I’m so confused, and i feel like a selfish selfish person. i self harm quite a lot, i have been doing it for a long time but cannot pin point exactly when it started. i always remember being very in touch with my emotions and very easily attached and maybe too emotional for my own good. I myself suffered from bullying when i was a child about my teeth, and grew up being very self conscious of myself. My father comes from a Jewish background though my family itself doesn’t have any particular religion, and i have been baptized and had a holy communion as my mother is catholic. i was also proud of my mixed religion family.

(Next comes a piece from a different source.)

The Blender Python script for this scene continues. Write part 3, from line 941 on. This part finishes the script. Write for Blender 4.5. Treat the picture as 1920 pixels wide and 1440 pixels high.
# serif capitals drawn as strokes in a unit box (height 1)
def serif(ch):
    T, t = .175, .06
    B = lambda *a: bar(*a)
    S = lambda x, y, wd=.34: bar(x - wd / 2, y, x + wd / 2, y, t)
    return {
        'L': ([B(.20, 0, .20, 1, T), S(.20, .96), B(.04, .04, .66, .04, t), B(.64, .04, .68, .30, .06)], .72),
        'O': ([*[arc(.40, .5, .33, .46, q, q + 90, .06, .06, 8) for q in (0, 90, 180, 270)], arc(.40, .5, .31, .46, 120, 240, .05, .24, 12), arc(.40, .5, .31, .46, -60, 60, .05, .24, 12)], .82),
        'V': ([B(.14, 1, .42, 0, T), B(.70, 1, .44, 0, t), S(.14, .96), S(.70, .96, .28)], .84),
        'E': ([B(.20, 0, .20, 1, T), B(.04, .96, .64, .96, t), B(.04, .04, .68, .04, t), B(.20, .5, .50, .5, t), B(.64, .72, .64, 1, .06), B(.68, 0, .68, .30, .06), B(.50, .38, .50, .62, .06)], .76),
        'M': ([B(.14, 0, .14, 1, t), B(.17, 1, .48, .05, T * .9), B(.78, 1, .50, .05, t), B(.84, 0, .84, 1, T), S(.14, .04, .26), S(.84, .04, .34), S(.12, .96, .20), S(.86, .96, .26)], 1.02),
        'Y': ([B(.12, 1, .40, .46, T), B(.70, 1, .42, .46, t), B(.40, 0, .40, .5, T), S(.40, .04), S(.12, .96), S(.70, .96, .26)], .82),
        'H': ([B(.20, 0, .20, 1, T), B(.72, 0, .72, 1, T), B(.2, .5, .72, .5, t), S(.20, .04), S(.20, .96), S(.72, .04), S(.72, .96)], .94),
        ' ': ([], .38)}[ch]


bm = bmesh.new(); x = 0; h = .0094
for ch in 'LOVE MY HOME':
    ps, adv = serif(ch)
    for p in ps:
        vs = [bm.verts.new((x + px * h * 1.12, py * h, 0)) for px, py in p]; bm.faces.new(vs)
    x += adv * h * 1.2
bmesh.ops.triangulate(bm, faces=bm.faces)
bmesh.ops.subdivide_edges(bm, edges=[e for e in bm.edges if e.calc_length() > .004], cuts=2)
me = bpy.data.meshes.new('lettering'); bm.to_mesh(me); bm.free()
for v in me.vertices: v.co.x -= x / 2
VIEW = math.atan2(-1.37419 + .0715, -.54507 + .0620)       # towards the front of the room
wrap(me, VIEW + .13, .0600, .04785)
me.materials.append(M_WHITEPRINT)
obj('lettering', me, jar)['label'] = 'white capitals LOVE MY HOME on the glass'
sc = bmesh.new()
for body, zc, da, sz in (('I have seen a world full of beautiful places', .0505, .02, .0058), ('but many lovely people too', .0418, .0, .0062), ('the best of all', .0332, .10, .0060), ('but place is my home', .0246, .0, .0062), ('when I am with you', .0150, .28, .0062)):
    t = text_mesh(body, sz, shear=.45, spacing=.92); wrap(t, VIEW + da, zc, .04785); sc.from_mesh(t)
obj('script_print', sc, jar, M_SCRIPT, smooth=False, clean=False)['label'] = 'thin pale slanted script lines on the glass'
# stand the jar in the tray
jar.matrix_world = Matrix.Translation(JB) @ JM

however when i was 13 -14 me and my school group (i go to an all girls) met a group of guys, at first it was fine, but then the teasing began. they called me Jew dirty Jew and worse. told me to go back to the concentration camp etc. my once proud aspect now seemed like a dirty scar marked into me. i tried to shake it off but i couldn’t the words sunk further in. i was this ugly dirty Jew, who didn’t belong. i tried speaking to my friends but they didn’t understand and most found it funny, i wanted to die i felt so low. but i kept on, that’s when the cutting really started i guess, and ever since then i do it, when I’m upset, or angry or feeling lonely. i feel worthless consistently even though now i have a good group of close friends guys and girls and a good social life and a family who loves me. yet i still feel depressed and miserable consistently. is that so wrong?? i feel like an awful person for even having suicidal thoughts but there is a part of me that whats to end it all, the only thing that stops me is knowing that i would be leaving my family behind. could someone please try and relate to me, i just want to know I’m not the only one out there.
2 comments
Sounds like you’re around a bunch of very immature brats that have shit for brains stay away from them.
You can find other descent friends there out there.
I understand exactly except my bulling is about something else. I just keep my family close. Its all I can do not to end it. If it makes me selfish fuck it. I have the right to my thoughts.